Larry King est aussi champion des émissions marathon: 20 jours de suite en ondes après l'ouragan Katrina, 29 jours lors de l'invasion en Irak en 2003, à une époque où les gens ne pouvaient se tourner vers Twitter et l'internet pour obtenir de l'information.

Plus tôt dans l'après-midi, devant une poignée de journalistes réunis dans un hôtel du centre-ville de Montréal, il a commenté les nombreux changements qui transforment le paysage médiatique depuis quelques années. Il se réjouit de l'instantanéité de la nouvelle qui nous parvient par l'internet durant la journée, même s'il regrette l'effet néfaste que cette vitesse peut avoir sur les journaux.

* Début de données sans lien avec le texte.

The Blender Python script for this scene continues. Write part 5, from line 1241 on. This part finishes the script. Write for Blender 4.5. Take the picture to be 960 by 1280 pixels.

«J'adore lire mes journaux le matin, a-t-il confié, mais honnêtement, je ne lis jamais une manchette qui me surprenne.» Par contre, il déplore le fait qu'on ne prenne pas toujours le temps de vérifier toute l'information avant d'aller en ondes.

Tableau de chasse

Parmi les personnalités québécoises qu'il a interviewées, c'est Pierre Elliott Trudeau qu'il a le plus aimé. «Mais vous savez que vous êtes vieux lorsque les rues et les aéroports portent le nom de gens que vous avez connus», a-t-il lancé à la blague. Parmi les célébrités qui manquent à son tableau de chasse: Fidel Castro (Ted Turner, ancien propriétaire de CNN et ami de Castro, serait sur l'affaire), Bruce Springsteen et le pape...

Après toutes ces années, Larry King ne s'explique toujours pas son grand succès d'intervieweur. «Sans doute parce que les gens sentent que je suis intéressé et que je vais les écouter», suggère-t-il. Il ne supporte toutefois pas ce qu'il nomme le «I Journalism» (le journalisme au «je»), «ces journalistes qui n'arrêtent pas de se placer au centre de leur histoire. Quand on est journaliste et qu'on fait comme moi des entrevues, on n'a pas à prononcer le «je».

L'avenir de Larry King, qui aura tout de même 77 ans en novembre, n'est pas tout à fait défini à l'heure actuelle. Il animera sa dernière émission le 16 décembre prochain et on sent que ce départ l'attriste. C'est le Britannique Piers Morgan (un ancien du tabloïd anglais News of the World) qui doit reprendre sa case horaire de 21h. Pour l'instant, Larry King se contente de dire qu'il animera des émissions spéciales à CNN. Chose certaine, il ne semble pas du tout blasé ou fatigué de pratiquer son métier. «Je vais m'ennuyer, c'est certain. Que vais-je faire le soir du 17 décembre?»

Larry King était invité dans le cadre d'une collecte de fonds organisée par la Fédération CJA qui offre divers services à la communauté juive de Montréal.